The Hill Valley we come back to at the end is pretty much the same. And although there's nothing particularly special about it, the town feels more like home than ever before after over an hour spent in the wrong time period.
"There's that great moment when Marty comes back to 1985 at the end of the first movie, and the town square of 1985, it looks like hell. You got the bum sleeping on the bench, and you got the adult bookstore, and the 1955 town square park is now paved over as a parking lot. He comes back and says, 'Everything looks great!' But it's only great to him because that's his world, he's back in his own familiar world," Gale adds. "We were able to just tell this time-travel story and make it not about changing history but making it a human story about something that everybody in the world has wondered: 'What did my parents do on their first date?' It just connects with everybody."
In recent years, Gale has returned to the Back to the Future world as a writer on IDW's comic series, which helps build out the history of the beloved trilogy. When he does write or consult on follow-up material to the films (be it for comics or video games), Bob always has the same piece of advice.
"If you look at the history of time-travel TV series and time-travel comic book series, there aren't many of them — if any of them — that have much longevity, because at a certain point the hard [part] about writing time travel is that when you have a machine, you can not only do anything, you can undo anything," he says.
"The directive I always had with anybody that was doing ancillary Back to the Future stuff is 'Never use time travel as an excuse for plot,'" he concludes. "In the movies, we always made time travel really hard. It needed something to make it work. It wasn't like you could just jump in the time machine and go someplace. Lighting had to strike or you had to get the car to 88 miles an hour.
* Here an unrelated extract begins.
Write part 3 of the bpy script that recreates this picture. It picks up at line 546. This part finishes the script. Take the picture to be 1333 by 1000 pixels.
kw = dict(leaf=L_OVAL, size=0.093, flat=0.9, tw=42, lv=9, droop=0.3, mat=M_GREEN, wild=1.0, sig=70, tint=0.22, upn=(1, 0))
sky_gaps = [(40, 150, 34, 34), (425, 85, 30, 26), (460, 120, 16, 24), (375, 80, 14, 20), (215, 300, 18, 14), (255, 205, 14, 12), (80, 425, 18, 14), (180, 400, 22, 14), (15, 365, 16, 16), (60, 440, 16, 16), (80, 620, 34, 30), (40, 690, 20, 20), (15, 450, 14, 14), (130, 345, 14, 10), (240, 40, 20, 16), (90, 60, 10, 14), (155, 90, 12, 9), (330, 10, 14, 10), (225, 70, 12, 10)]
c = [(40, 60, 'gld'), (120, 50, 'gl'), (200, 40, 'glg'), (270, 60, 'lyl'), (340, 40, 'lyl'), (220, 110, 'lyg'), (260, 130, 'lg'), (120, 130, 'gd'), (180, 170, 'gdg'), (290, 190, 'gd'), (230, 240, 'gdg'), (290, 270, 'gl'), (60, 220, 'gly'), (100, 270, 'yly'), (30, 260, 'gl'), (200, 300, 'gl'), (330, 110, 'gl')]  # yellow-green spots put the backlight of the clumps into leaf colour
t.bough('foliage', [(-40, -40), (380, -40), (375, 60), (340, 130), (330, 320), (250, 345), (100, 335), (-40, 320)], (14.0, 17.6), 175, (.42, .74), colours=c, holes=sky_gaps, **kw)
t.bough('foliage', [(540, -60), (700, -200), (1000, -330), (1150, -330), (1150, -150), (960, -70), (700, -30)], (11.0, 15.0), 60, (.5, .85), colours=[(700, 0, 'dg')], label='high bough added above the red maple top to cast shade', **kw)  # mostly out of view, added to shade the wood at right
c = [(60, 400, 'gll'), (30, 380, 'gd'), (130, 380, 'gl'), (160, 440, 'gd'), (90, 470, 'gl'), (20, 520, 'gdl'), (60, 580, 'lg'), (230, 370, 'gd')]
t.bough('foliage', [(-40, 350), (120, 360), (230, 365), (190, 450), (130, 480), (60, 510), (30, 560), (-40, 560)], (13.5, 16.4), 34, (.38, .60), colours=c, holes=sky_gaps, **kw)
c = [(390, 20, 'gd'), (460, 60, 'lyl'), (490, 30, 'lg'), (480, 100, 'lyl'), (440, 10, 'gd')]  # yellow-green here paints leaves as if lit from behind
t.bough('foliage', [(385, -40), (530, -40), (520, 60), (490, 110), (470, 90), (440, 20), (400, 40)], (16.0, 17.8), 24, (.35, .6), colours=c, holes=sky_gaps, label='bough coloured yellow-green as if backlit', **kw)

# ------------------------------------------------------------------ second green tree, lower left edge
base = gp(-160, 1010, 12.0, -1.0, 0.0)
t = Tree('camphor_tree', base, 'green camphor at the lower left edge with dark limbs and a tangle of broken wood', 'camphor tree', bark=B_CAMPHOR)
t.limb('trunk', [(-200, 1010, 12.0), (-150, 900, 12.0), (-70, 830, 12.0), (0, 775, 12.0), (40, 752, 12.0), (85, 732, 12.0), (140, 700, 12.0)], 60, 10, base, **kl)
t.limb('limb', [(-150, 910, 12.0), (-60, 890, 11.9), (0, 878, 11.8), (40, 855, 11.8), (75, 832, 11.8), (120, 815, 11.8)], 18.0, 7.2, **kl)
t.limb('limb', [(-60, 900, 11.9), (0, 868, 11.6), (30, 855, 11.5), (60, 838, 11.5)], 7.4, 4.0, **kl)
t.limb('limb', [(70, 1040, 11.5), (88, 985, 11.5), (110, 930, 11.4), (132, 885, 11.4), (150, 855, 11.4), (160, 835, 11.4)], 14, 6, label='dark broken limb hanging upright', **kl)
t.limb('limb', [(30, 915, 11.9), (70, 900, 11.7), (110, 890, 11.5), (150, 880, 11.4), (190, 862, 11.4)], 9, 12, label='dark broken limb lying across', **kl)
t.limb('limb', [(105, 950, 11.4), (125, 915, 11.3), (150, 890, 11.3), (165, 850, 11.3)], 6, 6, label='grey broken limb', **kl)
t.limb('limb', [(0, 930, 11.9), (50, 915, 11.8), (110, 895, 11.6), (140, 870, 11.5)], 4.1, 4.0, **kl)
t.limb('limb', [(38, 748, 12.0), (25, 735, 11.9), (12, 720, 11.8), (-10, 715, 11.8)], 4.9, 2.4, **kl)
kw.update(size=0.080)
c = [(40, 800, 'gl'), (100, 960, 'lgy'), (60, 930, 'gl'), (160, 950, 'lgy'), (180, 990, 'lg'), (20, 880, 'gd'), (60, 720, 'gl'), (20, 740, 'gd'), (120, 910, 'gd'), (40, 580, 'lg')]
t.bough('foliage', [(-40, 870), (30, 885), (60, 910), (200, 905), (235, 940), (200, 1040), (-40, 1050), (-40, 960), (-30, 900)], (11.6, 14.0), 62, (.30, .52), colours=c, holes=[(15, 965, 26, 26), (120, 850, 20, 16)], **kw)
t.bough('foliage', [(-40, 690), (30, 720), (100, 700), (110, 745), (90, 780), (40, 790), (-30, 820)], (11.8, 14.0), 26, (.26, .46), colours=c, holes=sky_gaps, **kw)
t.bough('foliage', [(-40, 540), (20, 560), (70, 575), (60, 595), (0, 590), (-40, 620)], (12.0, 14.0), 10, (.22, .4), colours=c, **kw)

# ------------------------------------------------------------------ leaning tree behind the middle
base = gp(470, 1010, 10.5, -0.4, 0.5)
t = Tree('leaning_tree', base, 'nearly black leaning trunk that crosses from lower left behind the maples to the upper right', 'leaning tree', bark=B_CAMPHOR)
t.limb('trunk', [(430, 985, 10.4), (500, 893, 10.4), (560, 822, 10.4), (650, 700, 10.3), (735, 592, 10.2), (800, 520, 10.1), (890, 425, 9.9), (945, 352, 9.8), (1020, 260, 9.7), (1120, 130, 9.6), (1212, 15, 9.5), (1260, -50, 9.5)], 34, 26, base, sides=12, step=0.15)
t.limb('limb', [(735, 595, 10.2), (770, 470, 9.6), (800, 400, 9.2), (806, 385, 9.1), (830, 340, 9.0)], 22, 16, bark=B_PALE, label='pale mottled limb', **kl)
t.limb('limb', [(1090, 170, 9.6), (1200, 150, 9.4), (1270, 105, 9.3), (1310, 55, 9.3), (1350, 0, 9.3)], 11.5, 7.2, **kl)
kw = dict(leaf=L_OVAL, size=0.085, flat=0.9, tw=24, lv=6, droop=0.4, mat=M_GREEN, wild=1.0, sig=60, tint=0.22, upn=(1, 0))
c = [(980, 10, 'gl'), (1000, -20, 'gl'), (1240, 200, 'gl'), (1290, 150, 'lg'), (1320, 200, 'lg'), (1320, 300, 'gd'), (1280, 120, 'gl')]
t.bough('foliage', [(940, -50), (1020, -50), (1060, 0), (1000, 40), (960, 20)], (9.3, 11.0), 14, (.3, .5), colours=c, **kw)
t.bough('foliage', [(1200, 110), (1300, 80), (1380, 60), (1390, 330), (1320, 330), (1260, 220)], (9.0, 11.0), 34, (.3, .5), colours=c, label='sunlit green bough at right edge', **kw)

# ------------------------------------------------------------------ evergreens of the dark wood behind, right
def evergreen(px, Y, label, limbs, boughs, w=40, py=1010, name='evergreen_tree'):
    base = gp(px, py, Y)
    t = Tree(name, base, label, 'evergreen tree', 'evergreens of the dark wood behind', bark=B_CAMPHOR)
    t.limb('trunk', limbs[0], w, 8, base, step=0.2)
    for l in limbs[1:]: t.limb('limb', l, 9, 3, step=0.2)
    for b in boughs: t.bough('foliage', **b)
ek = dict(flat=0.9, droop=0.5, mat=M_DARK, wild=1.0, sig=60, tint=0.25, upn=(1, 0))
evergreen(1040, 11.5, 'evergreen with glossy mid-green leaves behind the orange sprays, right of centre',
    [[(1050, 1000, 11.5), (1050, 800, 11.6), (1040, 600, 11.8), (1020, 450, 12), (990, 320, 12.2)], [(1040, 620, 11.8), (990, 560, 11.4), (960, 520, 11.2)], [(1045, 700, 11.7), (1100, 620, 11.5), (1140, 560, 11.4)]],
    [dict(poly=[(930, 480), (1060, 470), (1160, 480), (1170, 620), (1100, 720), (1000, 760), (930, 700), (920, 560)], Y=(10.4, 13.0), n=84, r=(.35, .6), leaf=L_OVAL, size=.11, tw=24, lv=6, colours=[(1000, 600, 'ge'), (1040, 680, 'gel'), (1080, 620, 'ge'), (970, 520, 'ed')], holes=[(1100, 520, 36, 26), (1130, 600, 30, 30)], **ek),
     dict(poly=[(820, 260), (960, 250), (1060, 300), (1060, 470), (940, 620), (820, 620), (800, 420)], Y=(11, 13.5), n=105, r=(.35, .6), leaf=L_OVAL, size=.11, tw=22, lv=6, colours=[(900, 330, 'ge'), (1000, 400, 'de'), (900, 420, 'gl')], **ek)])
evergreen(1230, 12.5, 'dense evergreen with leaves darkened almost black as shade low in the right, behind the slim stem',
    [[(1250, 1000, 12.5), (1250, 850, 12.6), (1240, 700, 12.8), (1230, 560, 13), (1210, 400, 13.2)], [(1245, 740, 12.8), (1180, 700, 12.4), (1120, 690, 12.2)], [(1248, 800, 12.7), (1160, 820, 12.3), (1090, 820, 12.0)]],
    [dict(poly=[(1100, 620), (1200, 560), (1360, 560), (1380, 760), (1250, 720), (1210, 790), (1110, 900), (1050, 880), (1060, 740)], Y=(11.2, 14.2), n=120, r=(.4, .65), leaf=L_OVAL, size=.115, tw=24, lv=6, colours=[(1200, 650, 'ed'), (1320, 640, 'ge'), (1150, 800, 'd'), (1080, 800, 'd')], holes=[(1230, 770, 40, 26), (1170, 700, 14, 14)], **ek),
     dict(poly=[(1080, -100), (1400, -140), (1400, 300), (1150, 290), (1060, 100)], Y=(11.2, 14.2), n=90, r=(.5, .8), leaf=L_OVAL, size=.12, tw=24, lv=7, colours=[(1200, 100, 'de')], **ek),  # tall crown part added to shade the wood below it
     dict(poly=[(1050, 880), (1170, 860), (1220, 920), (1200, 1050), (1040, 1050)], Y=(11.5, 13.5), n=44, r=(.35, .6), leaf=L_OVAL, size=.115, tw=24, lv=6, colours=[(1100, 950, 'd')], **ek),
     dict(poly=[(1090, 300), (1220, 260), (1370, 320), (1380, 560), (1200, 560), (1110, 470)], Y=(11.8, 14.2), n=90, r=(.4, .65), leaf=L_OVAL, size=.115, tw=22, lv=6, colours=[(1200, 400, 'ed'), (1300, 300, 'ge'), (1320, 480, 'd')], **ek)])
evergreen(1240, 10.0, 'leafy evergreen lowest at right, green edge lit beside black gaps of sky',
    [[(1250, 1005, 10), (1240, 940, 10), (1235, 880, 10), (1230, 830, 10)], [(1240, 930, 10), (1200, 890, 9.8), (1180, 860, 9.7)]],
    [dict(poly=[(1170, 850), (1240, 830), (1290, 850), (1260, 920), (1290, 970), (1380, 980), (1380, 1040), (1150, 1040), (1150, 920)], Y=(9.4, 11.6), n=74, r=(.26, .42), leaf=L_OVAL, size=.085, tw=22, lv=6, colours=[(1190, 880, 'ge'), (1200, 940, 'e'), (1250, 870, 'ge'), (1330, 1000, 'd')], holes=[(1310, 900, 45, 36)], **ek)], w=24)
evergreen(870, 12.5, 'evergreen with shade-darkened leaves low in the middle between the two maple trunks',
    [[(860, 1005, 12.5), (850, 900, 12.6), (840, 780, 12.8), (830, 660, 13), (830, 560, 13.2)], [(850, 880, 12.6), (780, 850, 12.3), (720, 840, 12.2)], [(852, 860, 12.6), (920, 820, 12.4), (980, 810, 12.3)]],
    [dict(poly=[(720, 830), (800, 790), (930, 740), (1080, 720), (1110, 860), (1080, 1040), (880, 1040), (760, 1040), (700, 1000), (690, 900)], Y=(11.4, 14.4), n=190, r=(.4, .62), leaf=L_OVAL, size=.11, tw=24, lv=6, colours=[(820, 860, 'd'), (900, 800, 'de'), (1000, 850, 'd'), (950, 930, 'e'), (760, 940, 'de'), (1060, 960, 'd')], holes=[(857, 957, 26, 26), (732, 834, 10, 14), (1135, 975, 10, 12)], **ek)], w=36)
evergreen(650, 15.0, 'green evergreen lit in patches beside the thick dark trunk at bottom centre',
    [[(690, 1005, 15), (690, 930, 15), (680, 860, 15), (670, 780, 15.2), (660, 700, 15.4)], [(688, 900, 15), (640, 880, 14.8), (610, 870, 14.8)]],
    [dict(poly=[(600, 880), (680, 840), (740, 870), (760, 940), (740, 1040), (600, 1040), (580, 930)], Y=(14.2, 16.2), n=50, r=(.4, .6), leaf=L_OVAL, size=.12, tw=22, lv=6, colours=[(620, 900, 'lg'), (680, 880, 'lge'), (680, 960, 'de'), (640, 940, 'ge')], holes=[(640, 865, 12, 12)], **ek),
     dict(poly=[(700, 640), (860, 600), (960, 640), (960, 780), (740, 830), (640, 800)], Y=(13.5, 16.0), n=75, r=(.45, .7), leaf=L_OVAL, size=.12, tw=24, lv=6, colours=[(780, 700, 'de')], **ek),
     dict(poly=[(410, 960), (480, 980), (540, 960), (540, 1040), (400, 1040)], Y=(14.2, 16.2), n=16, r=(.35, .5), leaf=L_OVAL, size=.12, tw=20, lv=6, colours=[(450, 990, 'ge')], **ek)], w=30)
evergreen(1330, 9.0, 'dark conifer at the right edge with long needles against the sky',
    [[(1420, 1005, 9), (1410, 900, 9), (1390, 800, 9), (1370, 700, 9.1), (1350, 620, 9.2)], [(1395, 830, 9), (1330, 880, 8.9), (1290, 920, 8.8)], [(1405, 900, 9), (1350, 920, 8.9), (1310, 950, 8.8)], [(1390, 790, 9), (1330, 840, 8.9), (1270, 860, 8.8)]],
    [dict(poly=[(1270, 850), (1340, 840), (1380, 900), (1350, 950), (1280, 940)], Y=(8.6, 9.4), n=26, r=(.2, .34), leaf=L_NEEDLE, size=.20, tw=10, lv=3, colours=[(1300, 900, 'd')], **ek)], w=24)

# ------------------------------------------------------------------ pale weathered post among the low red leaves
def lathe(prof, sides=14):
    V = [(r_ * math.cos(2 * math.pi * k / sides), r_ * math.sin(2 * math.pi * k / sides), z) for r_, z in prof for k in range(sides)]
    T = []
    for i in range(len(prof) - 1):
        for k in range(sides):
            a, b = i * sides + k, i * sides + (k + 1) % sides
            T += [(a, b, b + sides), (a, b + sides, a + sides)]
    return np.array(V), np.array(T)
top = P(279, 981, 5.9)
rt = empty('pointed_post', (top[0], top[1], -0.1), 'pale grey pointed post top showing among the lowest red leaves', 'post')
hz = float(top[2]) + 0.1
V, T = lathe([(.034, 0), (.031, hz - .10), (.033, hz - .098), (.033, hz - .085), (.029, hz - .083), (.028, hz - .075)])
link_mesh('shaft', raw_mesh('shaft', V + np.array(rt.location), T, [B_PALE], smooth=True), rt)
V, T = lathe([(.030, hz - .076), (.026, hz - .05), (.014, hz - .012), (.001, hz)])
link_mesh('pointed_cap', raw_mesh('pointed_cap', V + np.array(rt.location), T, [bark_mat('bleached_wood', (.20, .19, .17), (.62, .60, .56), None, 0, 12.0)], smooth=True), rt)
Whatever it was, it was always a difficult problem, so that you couldn't just go back in time and undo what you did and get out of your situation that way."
On Friday, Dec. 6, The Hollywood Museum in Los Angeles will open the country's largest Back to the Future exhibition with an entire collection of props from the films, including hoverboards and the screen-used DeLorean from Part III. The exhibit runs well into the new year.